What’s the difference between Hobbes’s art…

calvin-and-hobbes

…and Rousseau’s?

09-post-imp_rousseau_gypsy-lion-guitar

Herbert Gans, a sociologist, proposes that this disconnect occurs because of disparities between “taste cultures” and “taste publics.”  Gans identifies 6 taste cultures defined by socio-economic differences, two of which seem to have the biggest issue with each other: the lower-middle (which is the largest and has the most economic power) and the upper-middle (which has the most political power over public spending and are the “producers of high culture” and has “the most prestige”).  The client fits into the first taste culture, while designers fit into the latter.  Different taste cultures mean that different groups categorize their place-memories differently, and authenticity becomes a matter of using visual imagery to construct a dialogue between the two taste cultures.

Ducks and Decorated Sheds

Ducks and Decorated Sheds

Robert Venturi and Denise Scott Brown applied Gans’s research, postulating that perhaps designers (upper-middle) shouldn’t be so quick to reject the public’s (lower-middle’s) opinion on aesthetics. In Learning from Las Vegas, they analyzed images encountered while driving around Vegas, producing labels like “Duck and “decorated shed.” How buildings were built by the public (vernacular architecture) was a means of communicating with the public: how could designers participate in this dialogue?  We must, then, design for the people, and not for designers.
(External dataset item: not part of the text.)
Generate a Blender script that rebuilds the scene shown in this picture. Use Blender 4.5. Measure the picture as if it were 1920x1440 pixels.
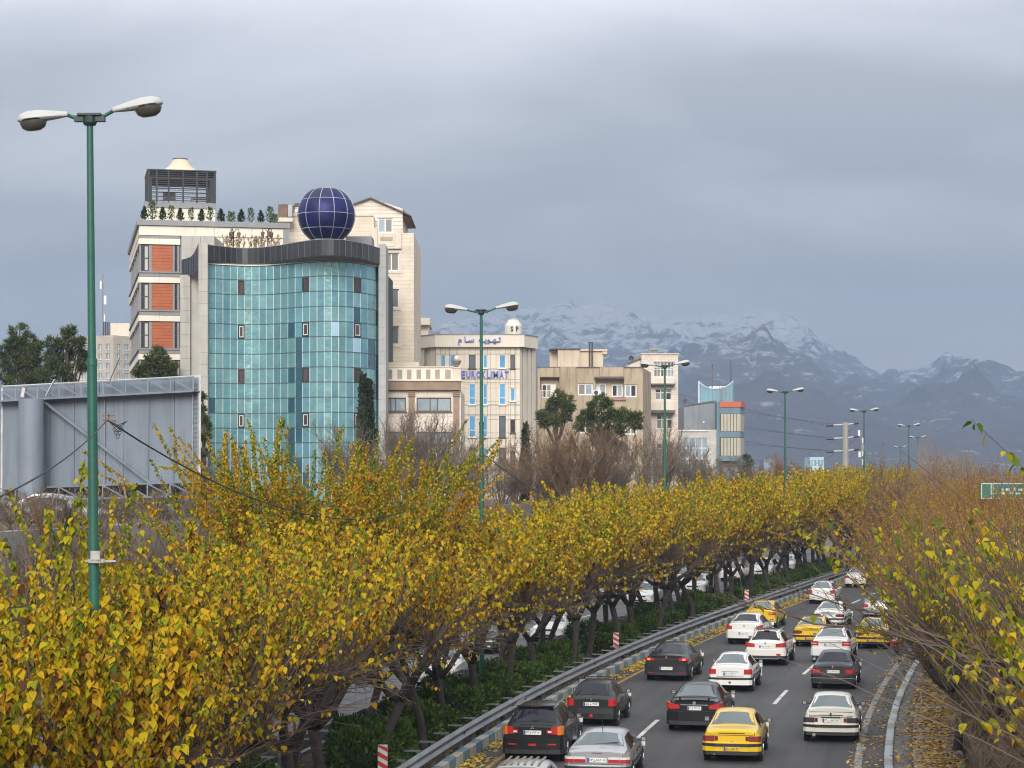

Venturi and Scott Brown tried to combine the vocabularies of the two taste cultures in their exhibit Signs of Life but were unsuccessful: critics thought they were being ridiculous, and the public didn’t understand what was so great about the road signs and imagery they collected from all over America.  But their point remains important: we (designers) can incorporate vernacular architecture (what the lower-middle taste culture is building/buying) into the designer’s (upper-middle) vocabulary, rather than force the upper-middle vocabulary upon the lower-middle culture.

An authentic design, by the inclusion of this theory, would be one that incorporates the vocabulary of the lower-middle taste culture in order to be “of the time and place.”  Problems occur, however.  Vernacular architecture is about the building, and not the builder.  Today’s design practice is often about the builder (the Starchitect).  And then there’s the problem of nostalgia: the regurgitation of form without reason.  How do we incorporate contemporary vernacular architecture (which is often this regurgitation – see, suburbia), without resorting to nostalgia? Or is nostalgia part of our time (in which case, nostalgia would be a component of being authentic to today’s time).

So, back to GBJ and our experiment: how do we get from here:

Johnston Student Center (GBJ)

Johnston Student Center (GBJ)

To Bollo’s?

How can we get the essence of the Third Place into GBJ, while still being authentic to our time (2009), and our place (Virginia Tech, Blacksburg)?

Our proposition is that there is a distinct difference between the designing of a place over time and one offered as a one-shot solution.  Designing over time results in a place that responds to changing needs, and is thus more authentic than one created in a single-sitting (which is what you see in today’s design practice).  Through this experiment, we’d like to simulate the passing of time with the changing of hands.  Below are the instructions for participants in the experiment.

You will be provided with a SketchUp Model of the space we will be using for this experiment.

You are asked to make an intervention that:

  • changes only one thing in the space
  • does not “undo” any intervention conducted in the last 5 “moves”

You have from the end of the class period to the beginning of the next class to make your move (if you get it on Wednesday, you have until Friday, if you get it Friday, you have until Wednesday).

At the end of your turn (beginning of class) you must submit:

  • the modified SketchUp Model with a scene
  • a perspective (300dpi, 11”x17”, PDF and JPEG format)
  • a floor plan (1/4” scale, PDF format)
  • a brief statement explaining your decision-making process

Please label all files with your name and the date.

During class we will discuss the progress of the experiment and its real-world implications.